En zo bevond ik mezelf in mijn pyjamabroek in hartje Belgrado rond een uurtje of een ’s nachts. Mijn reisgenoot Kees had trek in nog zo’n enorme pizzapunt die ze hier overal op straat verkochten. Nog inderdaad want we waren op de terugweg van kroeg naar hotel ook al bij de pizza-kiosk gestopt.
Nu waren de verhalen over Belgrado van tevoren behoorlijk aangedikt want we hadden ons in het centrum nergens onveilig gevoeld.

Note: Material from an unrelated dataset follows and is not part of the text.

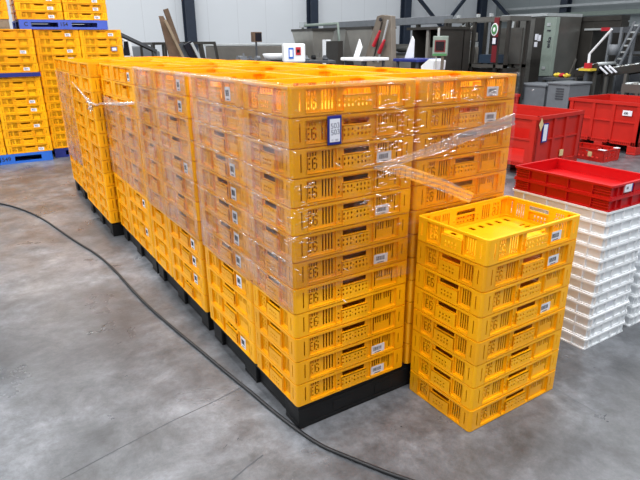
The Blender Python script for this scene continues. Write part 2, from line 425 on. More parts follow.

Maar om Kees nu alleen de stad in te laten gaan ging me net iets te ver. En zodoende wandelden we midden in de nacht weer terug richting Skaderlija, ondanks dat ik mijn tanden al had gepoetst en net op de slaapbank was gaan liggen.
’s Nachts laat de stad zijn ware gezicht zien maar dit deel van Belgrado was uitgestorven op het moment dat wij buiten liepen. De zwervers hadden hun plekken in de portieken opgezocht en behalve de lokale dronkenlappen zag je her en der nog plukjes Feyenoorders lopen, euforisch van de 2-5 overwinning een paar uur daarvoor.
Tijdens de wedstrijd kon ik niet helemaal de focus op het veld houden. Met een schuin oog was het verstandig om het vak links van ons in de gaten te houden want daar kwamen flessen en bekers yoghurt onze kant op. En een nitraat die ‘gelukkig’ naast ons terecht kwam. Het was 1989 all-over again.
Alles wat teruggegooid werd vanuit het uitvak werd door de Servische stewards keurig bij de Grobari ingeleverd waarna het spel opnieuw begon. Corrupte stewards en een mobiele eenheid die maar wat graag hun knuppel wilde gebruiken. Heel even waande ik me weer in Italië.
Vandaar dat we zo’n trek in pizza hadden., zelfs de tweede enorme punt smaakte goed. En niemand die wat over mijn pyjamabroek zei.